# PROVIDED DATA
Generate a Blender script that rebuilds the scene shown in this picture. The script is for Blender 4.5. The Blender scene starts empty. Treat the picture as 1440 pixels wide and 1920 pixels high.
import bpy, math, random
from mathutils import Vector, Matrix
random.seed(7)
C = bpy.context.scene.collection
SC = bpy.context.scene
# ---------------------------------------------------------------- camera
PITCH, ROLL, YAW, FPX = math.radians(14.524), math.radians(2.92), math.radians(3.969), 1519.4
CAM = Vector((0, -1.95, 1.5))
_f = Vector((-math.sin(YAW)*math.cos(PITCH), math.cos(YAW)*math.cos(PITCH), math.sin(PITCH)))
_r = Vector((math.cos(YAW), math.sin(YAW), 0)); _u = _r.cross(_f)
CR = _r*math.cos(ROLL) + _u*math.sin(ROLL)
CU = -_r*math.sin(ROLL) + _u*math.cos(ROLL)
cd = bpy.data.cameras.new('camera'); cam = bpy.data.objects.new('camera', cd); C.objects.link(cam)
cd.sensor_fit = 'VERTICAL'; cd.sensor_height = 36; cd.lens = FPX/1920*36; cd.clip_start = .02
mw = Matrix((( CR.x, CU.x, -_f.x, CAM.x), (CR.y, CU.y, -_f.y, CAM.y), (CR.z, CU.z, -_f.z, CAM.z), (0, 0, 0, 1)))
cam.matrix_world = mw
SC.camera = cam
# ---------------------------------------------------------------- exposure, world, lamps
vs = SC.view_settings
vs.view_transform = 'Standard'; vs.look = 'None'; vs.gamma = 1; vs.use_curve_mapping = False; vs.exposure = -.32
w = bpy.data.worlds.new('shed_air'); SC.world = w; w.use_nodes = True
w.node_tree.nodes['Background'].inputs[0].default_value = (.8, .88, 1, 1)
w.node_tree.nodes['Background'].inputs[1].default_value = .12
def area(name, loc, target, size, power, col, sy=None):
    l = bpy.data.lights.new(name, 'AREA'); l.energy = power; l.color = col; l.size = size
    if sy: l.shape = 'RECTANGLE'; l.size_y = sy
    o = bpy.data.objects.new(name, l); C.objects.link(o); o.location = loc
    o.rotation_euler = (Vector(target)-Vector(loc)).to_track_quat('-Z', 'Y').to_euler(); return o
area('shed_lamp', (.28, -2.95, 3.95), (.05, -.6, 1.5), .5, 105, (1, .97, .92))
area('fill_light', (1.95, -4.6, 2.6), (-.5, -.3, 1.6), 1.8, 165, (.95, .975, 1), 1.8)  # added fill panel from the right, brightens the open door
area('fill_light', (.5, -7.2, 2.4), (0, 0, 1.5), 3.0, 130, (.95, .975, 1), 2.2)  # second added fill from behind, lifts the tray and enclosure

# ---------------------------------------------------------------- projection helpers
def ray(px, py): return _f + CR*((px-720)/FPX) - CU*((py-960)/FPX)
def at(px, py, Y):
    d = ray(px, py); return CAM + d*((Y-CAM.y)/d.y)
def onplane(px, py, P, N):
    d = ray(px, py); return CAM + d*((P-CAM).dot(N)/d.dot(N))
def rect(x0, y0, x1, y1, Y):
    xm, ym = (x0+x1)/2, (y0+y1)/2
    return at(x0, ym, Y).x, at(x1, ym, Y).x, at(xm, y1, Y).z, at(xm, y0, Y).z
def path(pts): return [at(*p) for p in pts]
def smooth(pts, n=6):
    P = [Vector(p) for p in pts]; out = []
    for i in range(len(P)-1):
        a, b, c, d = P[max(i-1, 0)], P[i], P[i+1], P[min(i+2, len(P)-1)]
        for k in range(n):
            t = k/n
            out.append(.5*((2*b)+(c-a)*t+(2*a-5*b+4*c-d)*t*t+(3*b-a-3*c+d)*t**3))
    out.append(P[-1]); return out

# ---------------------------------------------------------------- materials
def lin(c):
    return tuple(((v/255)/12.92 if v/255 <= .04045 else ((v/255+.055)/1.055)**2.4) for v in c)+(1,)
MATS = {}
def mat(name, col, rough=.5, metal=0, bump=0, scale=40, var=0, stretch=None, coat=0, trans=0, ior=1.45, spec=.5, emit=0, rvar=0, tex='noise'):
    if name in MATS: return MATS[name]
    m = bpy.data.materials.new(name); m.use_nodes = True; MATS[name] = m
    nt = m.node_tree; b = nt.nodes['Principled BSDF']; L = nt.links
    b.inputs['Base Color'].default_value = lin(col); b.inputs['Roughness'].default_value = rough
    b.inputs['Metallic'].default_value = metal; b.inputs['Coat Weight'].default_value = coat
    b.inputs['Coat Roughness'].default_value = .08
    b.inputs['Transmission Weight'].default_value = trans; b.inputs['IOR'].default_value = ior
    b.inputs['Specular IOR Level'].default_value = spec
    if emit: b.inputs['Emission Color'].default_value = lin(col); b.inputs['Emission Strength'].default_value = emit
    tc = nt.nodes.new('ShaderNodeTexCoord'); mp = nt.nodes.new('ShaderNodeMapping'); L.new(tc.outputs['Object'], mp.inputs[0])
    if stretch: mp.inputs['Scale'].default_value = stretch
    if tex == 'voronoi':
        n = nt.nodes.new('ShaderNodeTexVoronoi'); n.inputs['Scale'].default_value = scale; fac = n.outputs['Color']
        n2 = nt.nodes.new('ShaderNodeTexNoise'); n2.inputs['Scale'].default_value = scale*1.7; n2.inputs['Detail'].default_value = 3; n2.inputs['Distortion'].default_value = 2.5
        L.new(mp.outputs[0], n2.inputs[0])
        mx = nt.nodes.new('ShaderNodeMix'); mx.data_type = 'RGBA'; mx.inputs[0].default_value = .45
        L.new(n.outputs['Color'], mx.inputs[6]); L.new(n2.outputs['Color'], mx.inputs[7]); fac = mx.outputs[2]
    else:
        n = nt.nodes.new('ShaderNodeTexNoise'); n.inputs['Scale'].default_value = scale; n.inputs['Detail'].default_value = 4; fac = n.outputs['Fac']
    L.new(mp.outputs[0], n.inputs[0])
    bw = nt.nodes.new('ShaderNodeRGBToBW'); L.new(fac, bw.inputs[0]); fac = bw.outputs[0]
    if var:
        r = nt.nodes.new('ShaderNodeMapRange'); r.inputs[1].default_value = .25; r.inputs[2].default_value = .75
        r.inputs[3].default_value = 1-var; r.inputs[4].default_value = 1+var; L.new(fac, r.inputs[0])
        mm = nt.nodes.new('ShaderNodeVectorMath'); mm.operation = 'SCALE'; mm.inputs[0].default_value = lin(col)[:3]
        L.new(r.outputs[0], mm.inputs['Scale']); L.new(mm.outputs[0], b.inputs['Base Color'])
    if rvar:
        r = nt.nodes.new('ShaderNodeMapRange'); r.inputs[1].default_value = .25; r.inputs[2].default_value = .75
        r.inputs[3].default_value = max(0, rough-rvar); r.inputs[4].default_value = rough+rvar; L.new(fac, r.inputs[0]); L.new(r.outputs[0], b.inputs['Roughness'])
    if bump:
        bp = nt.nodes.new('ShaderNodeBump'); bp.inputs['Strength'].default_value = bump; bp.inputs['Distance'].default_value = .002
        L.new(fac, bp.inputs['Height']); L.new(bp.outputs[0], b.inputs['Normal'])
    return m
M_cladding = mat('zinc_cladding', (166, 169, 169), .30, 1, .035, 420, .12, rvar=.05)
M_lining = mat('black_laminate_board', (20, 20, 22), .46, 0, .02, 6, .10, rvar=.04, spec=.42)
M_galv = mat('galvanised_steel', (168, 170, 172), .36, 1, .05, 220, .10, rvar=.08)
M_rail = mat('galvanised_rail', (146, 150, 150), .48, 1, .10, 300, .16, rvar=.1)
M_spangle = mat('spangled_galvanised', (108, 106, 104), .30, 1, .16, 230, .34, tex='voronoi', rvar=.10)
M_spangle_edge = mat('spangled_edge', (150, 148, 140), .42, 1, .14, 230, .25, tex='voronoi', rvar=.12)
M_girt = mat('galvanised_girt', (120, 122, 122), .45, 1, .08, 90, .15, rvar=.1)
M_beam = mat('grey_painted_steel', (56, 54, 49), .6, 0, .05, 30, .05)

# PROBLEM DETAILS
Print, please, the lines above from the very first through the one that holds "(.95, .975, 1), 2.2)", both included, word for word and with nothing else.

# RESPONSE BELOW
Generate a Blender script that rebuilds the scene shown in this picture. The script is for Blender 4.5. The Blender scene starts empty. Treat the picture as 1440 pixels wide and 1920 pixels high.
import bpy, math, random
from mathutils import Vector, Matrix
random.seed(7)
C = bpy.context.scene.collection
SC = bpy.context.scene
# ---------------------------------------------------------------- camera
PITCH, ROLL, YAW, FPX = math.radians(14.524), math.radians(2.92), math.radians(3.969), 1519.4
CAM = Vector((0, -1.95, 1.5))
_f = Vector((-math.sin(YAW)*math.cos(PITCH), math.cos(YAW)*math.cos(PITCH), math.sin(PITCH)))
_r = Vector((math.cos(YAW), math.sin(YAW), 0)); _u = _r.cross(_f)
CR = _r*math.cos(ROLL) + _u*math.sin(ROLL)
CU = -_r*math.sin(ROLL) + _u*math.cos(ROLL)
cd = bpy.data.cameras.new('camera'); cam = bpy.data.objects.new('camera', cd); C.objects.link(cam)
cd.sensor_fit = 'VERTICAL'; cd.sensor_height = 36; cd.lens = FPX/1920*36; cd.clip_start = .02
mw = Matrix((( CR.x, CU.x, -_f.x, CAM.x), (CR.y, CU.y, -_f.y, CAM.y), (CR.z, CU.z, -_f.z, CAM.z), (0, 0, 0, 1)))
cam.matrix_world = mw
SC.camera = cam
# ---------------------------------------------------------------- exposure, world, lamps
vs = SC.view_settings
vs.view_transform = 'Standard'; vs.look = 'None'; vs.gamma = 1; vs.use_curve_mapping = False; vs.exposure = -.32
w = bpy.data.worlds.new('shed_air'); SC.world = w; w.use_nodes = True
w.node_tree.nodes['Background'].inputs[0].default_value = (.8, .88, 1, 1)
w.node_tree.nodes['Background'].inputs[1].default_value = .12
def area(name, loc, target, size, power, col, sy=None):
    l = bpy.data.lights.new(name, 'AREA'); l.energy = power; l.color = col; l.size = size
    if sy: l.shape = 'RECTANGLE'; l.size_y = sy
    o = bpy.data.objects.new(name, l); C.objects.link(o); o.location = loc
    o.rotation_euler = (Vector(target)-Vector(loc)).to_track_quat('-Z', 'Y').to_euler(); return o
area('shed_lamp', (.28, -2.95, 3.95), (.05, -.6, 1.5), .5, 105, (1, .97, .92))
area('fill_light', (1.95, -4.6, 2.6), (-.5, -.3, 1.6), 1.8, 165, (.95, .975, 1), 1.8)  # added fill panel from the right, brightens the open door
area('fill_light', (.5, -7.2, 2.4), (0, 0, 1.5), 3.0, 130, (.95, .975, 1), 2.2)  # second added fill from behind, lifts the tray and enclosure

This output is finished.